Required work >> Transcribe all of the material below word for word and leave out its pictures.

Given data >>
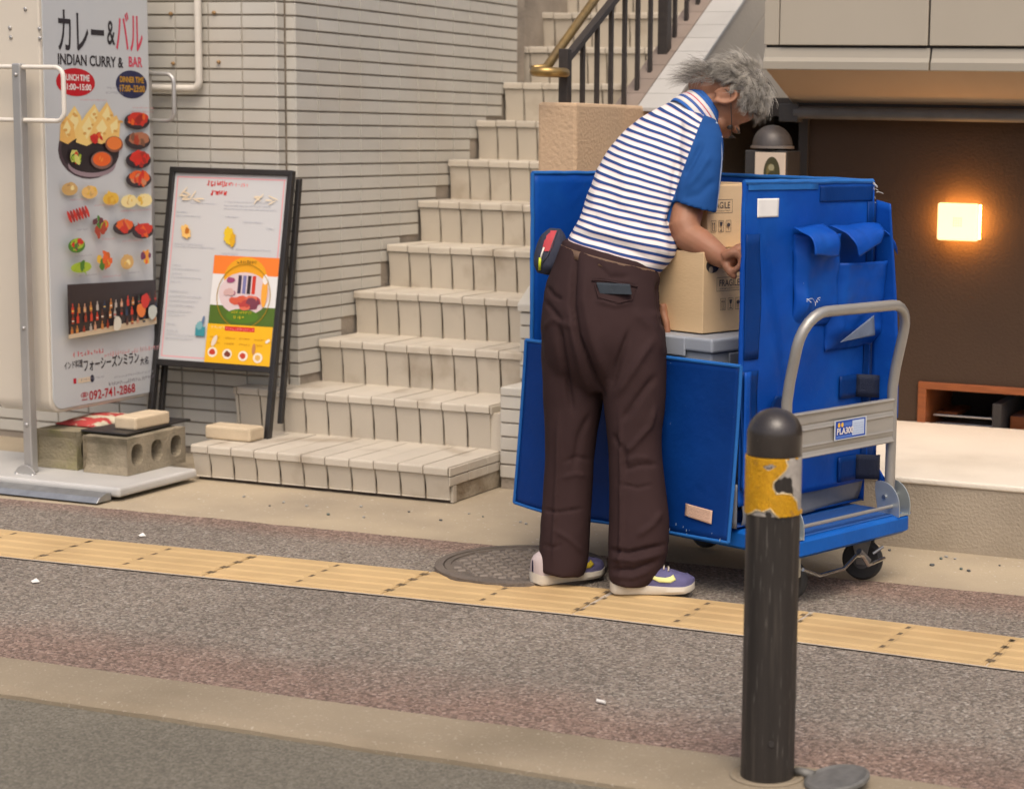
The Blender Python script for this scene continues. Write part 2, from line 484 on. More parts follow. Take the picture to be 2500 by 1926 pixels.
for r in range(-66, 35):
    z = z0 - r * TH
    if z < .01: continue
    for c in range(0, 34):
        x = XC - .004 - TW * (c + .5)
        cand.append((0 if (c < 5 and z < 1.95) else 1, c + (0 if z < 1.95 else 50), me_t, (x, YF + .0075, z), 0.0, fw_))
    for c in range(0, 12):
        y = YS + TW * (c + .5)
        if y > 8.56: continue
        st = .476 + (y - 6.74) * .677
        if z < st - .1: continue
        cand.append((0 if z < 2.0 else 1, 5 + c + (0 if z < 1.95 else 50), me_t, (XW - .0075, y, z), math.pi / 2, sw_))
    cand.append((0 if z < 1.95 else 1, 60 if z > 1.95 else 2, me_h, (XC - .0075, (YF + YS) / 2, z), math.pi / 2, fw_))
    cand.append((0 if z < 1.95 else 1, 60 if z > 1.95 else 2, me_s, ((XC + XW) / 2 + .001, YS + .0075, z), 0.0, sw_))
cand.sort(key=lambda q: (q[0], q[1]))
for q in cand[:300]: inst(q[2], 'tile', q[5], q[3], (0, 0, q[4]))
def joined(items, name, parent, mat):
    m = MB(); cache = {}
    for me, loc, rz in items:
        if me.name not in cache: cache[me.name] = (np.array([v.co[:] for v in me.vertices]), [tuple(p.vertices) for p in me.polygons])
        co, fs = cache[me.name]; c, s = math.cos(rz), math.sin(rz)
        R = np.array([[c, -s, 0], [s, c, 0], [0, 0, 1]])
        m.add(co @ R.T + np.array(loc), fs)
    return tag(m.build(name, mat, parent), kind='stuff')
rest = cand[300:]
joined([(q[2], q[3], q[4]) for q in rest if q[5] is fw_], 'tiles', fw_, M_TILE)
joined([(q[2], q[3], q[4]) for q in rest if q[5] is sw_], 'tiles', sw_, M_TILE)
# white conduit fixed to the front wall, and plugged screw holes
M_WHITE = material('white_paint', (.70, .655, .57), .45, var=.05, vscale=4)
a0, a1, a2 = on_y(421, -40, YF - .03), on_y(425, 190, YF - .03), on_y(318, 192, YF - .03)
pts = [a0, a1 + (0, 0, .03), a1 + (-.006, 0, .012), a1 + (-.02, 0, .002), a1 + (-.04, 0, 0), (a2[0] - .35, a1[1], a1[2])]
pts[0] = np.array([a1[0], a1[1], 2.4])
tag(MB().tube(pts, .0145, 10).build('conduit_pipe', M_WHITE, smooth='auto'), 'white bent conduit pipe fixed to the tiled wall above the menu board', 'pipe')
M_RUST = material('rusty_screw', (.35, .22, .10), .6, metal=.3, var=.3, vscale=200)
for (x, y) in ((366, 30), (458, 28), (371, 136), (468, 133)):
    p = on_y(x, y, YF)
    MB().lathe([(.006, 0), (.008, .004), (.006, .012), (.002, .013)], n=10, M=Matrix.Rotation(math.pi / 2, 4, 'X'), c=p).build('screw', M_RUST, fw_, smooth=True)

# ------------------------------------------------------------------ stairs
st = thing('staircase', 'cream tiled outdoor staircase climbing beside the tiled wall', 'stairs', (-3.95, 6.06, 0))
M_RAW = material('raw_concrete', (.34, .29, .21), .92, var=.2, vscale=10, bump=.6, bscale=70, col2=(.22, .17, .11), c2scale=9, c2lo=.45, c2hi=.65)
SY = [6.056, 6.455] + [6.738 + .2675 * k for k in range(13)]
SZ = [.134, .305] + [.480 + .181 * k for k in range(13)]
PW = .1035
trm = {}
def tread_mesh(depth):
    k = round(depth, 3)
    if k in trm: return trm[k]
    m = MB(); w = PW / 2 - .0025; t = .029
    prof = [(0, -t), (0, -.007), (.002, -.002), (.007, 0), (depth - .003, 0), (depth - .003, -t)]
    rings = [[(x, y, z) for (y, z) in prof] for x in (-w, w)]
    m.loft(rings); me = m.mesh('tread_tile'); me.materials.append(M_STEP); trm[k] = me
    return me
rm = {}
def riser_mesh(h):
    k = round(h, 3)
    if k in rm: return rm[k]
    m = MB(); w = PW / 2 - .0028
    m.add([(-w, .012, 0), (w, .012, 0), (w, .012, -h), (-w, .012, -h), (-w + .001, 0, -.002), (w - .001, 0, -.002), (w - .001, .020, -h + .002), (-w + .001, .020, -h + .002)],
          [(4, 5, 6, 7), (0, 1, 5, 4), (1, 2, 6, 5), (2, 3, 7, 6), (3, 0, 4, 7)])
    me = m.mesh('riser_tile'); me.materials.append(M_STEP); rm[k] = me
    return me
for i in range(15):
    y, z = SY[i], SZ[i]
    yb = SY[i + 1] + .034 if i < 14 else y + .6
    zb = SZ[i - 1] if i else 0.0
    xl = {0: -4.521, 1: -4.609}.get(i, XW if i < 9 else -5.1)
    xr = {0: -3.409, 1: -3.455}.get(i, -3.462)
    core = MB().box((xl + .004, y + .044, zb - .2), (xr - .004, yb + .1, z - .006))
    core.build('step_core', M_STEPG if i else M_STEPG, st)
    h = z - .029 - zb - (.012 if i == 0 else 0.0)
    td = tread_mesh(yb - y); rs = riser_mesh(h)
    x = xr
    while x > xl + .012:
        w = min(PW, x - xl); s = w / PW
        o1 = inst(td, 'tread_tile', st, (x - w / 2, y, z + RND.uniform(-.0012, .0012)), (0, 0, 0), (s, 1, 1))
        o2 = inst(rs, 'riser_tile', st, (x - w / 2, y + .010 + RND.uniform(-.001, .001), z - .0305), (0, 0, 0), (s, 1, 1))
        x -= w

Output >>
The Blender Python script for this scene continues. Write part 2, from line 484 on. More parts follow. Take the picture to be 2500 by 1926 pixels.
for r in range(-66, 35):
    z = z0 - r * TH
    if z < .01: continue
    for c in range(0, 34):
        x = XC - .004 - TW * (c + .5)
        cand.append((0 if (c < 5 and z < 1.95) else 1, c + (0 if z < 1.95 else 50), me_t, (x, YF + .0075, z), 0.0, fw_))
    for c in range(0, 12):
        y = YS + TW * (c + .5)
        if y > 8.56: continue
        st = .476 + (y - 6.74) * .677
        if z < st - .1: continue
        cand.append((0 if z < 2.0 else 1, 5 + c + (0 if z < 1.95 else 50), me_t, (XW - .0075, y, z), math.pi / 2, sw_))
    cand.append((0 if z < 1.95 else 1, 60 if z > 1.95 else 2, me_h, (XC - .0075, (YF + YS) / 2, z), math.pi / 2, fw_))
    cand.append((0 if z < 1.95 else 1, 60 if z > 1.95 else 2, me_s, ((XC + XW) / 2 + .001, YS + .0075, z), 0.0, sw_))
cand.sort(key=lambda q: (q[0], q[1]))
for q in cand[:300]: inst(q[2], 'tile', q[5], q[3], (0, 0, q[4]))
def joined(items, name, parent, mat):
    m = MB(); cache = {}
    for me, loc, rz in items:
        if me.name not in cache: cache[me.name] = (np.array([v.co[:] for v in me.vertices]), [tuple(p.vertices) for p in me.polygons])
        co, fs = cache[me.name]; c, s = math.cos(rz), math.sin(rz)
        R = np.array([[c, -s, 0], [s, c, 0], [0, 0, 1]])
        m.add(co @ R.T + np.array(loc), fs)
    return tag(m.build(name, mat, parent), kind='stuff')
rest = cand[300:]
joined([(q[2], q[3], q[4]) for q in rest if q[5] is fw_], 'tiles', fw_, M_TILE)
joined([(q[2], q[3], q[4]) for q in rest if q[5] is sw_], 'tiles', sw_, M_TILE)
# white conduit fixed to the front wall, and plugged screw holes
M_WHITE = material('white_paint', (.70, .655, .57), .45, var=.05, vscale=4)
a0, a1, a2 = on_y(421, -40, YF - .03), on_y(425, 190, YF - .03), on_y(318, 192, YF - .03)
pts = [a0, a1 + (0, 0, .03), a1 + (-.006, 0, .012), a1 + (-.02, 0, .002), a1 + (-.04, 0, 0), (a2[0] - .35, a1[1], a1[2])]
pts[0] = np.array([a1[0], a1[1], 2.4])
tag(MB().tube(pts, .0145, 10).build('conduit_pipe', M_WHITE, smooth='auto'), 'white bent conduit pipe fixed to the tiled wall above the menu board', 'pipe')
M_RUST = material('rusty_screw', (.35, .22, .10), .6, metal=.3, var=.3, vscale=200)
for (x, y) in ((366, 30), (458, 28), (371, 136), (468, 133)):
    p = on_y(x, y, YF)
    MB().lathe([(.006, 0), (.008, .004), (.006, .012), (.002, .013)], n=10, M=Matrix.Rotation(math.pi / 2, 4, 'X'), c=p).build('screw', M_RUST, fw_, smooth=True)

# ------------------------------------------------------------------ stairs
st = thing('staircase', 'cream tiled outdoor staircase climbing beside the tiled wall', 'stairs', (-3.95, 6.06, 0))
M_RAW = material('raw_concrete', (.34, .29, .21), .92, var=.2, vscale=10, bump=.6, bscale=70, col2=(.22, .17, .11), c2scale=9, c2lo=.45, c2hi=.65)
SY = [6.056, 6.455] + [6.738 + .2675 * k for k in range(13)]
SZ = [.134, .305] + [.480 + .181 * k for k in range(13)]
PW = .1035
trm = {}
def tread_mesh(depth):
    k = round(depth, 3)
    if k in trm: return trm[k]
    m = MB(); w = PW / 2 - .0025; t = .029
    prof = [(0, -t), (0, -.007), (.002, -.002), (.007, 0), (depth - .003, 0), (depth - .003, -t)]
    rings = [[(x, y, z) for (y, z) in prof] for x in (-w, w)]
    m.loft(rings); me = m.mesh('tread_tile'); me.materials.append(M_STEP); trm[k] = me
    return me
rm = {}
def riser_mesh(h):
    k = round(h, 3)
    if k in rm: return rm[k]
    m = MB(); w = PW / 2 - .0028
    m.add([(-w, .012, 0), (w, .012, 0), (w, .012, -h), (-w, .012, -h), (-w + .001, 0, -.002), (w - .001, 0, -.002), (w - .001, .020, -h + .002), (-w + .001, .020, -h + .002)],
          [(4, 5, 6, 7), (0, 1, 5, 4), (1, 2, 6, 5), (2, 3, 7, 6), (3, 0, 4, 7)])
    me = m.mesh('riser_tile'); me.materials.append(M_STEP); rm[k] = me
    return me
for i in range(15):
    y, z = SY[i], SZ[i]
    yb = SY[i + 1] + .034 if i < 14 else y + .6
    zb = SZ[i - 1] if i else 0.0
    xl = {0: -4.521, 1: -4.609}.get(i, XW if i < 9 else -5.1)
    xr = {0: -3.409, 1: -3.455}.get(i, -3.462)
    core = MB().box((xl + .004, y + .044, zb - .2), (xr - .004, yb + .1, z - .006))
    core.build('step_core', M_STEPG if i else M_STEPG, st)
    h = z - .029 - zb - (.012 if i == 0 else 0.0)
    td = tread_mesh(yb - y); rs = riser_mesh(h)
    x = xr
    while x > xl + .012:
        w = min(PW, x - xl); s = w / PW
        o1 = inst(td, 'tread_tile', st, (x - w / 2, y, z + RND.uniform(-.0012, .0012)), (0, 0, 0), (s, 1, 1))
        o2 = inst(rs, 'riser_tile', st, (x - w / 2, y + .010 + RND.uniform(-.001, .001), z - .0305), (0, 0, 0), (s, 1, 1))
        x -= w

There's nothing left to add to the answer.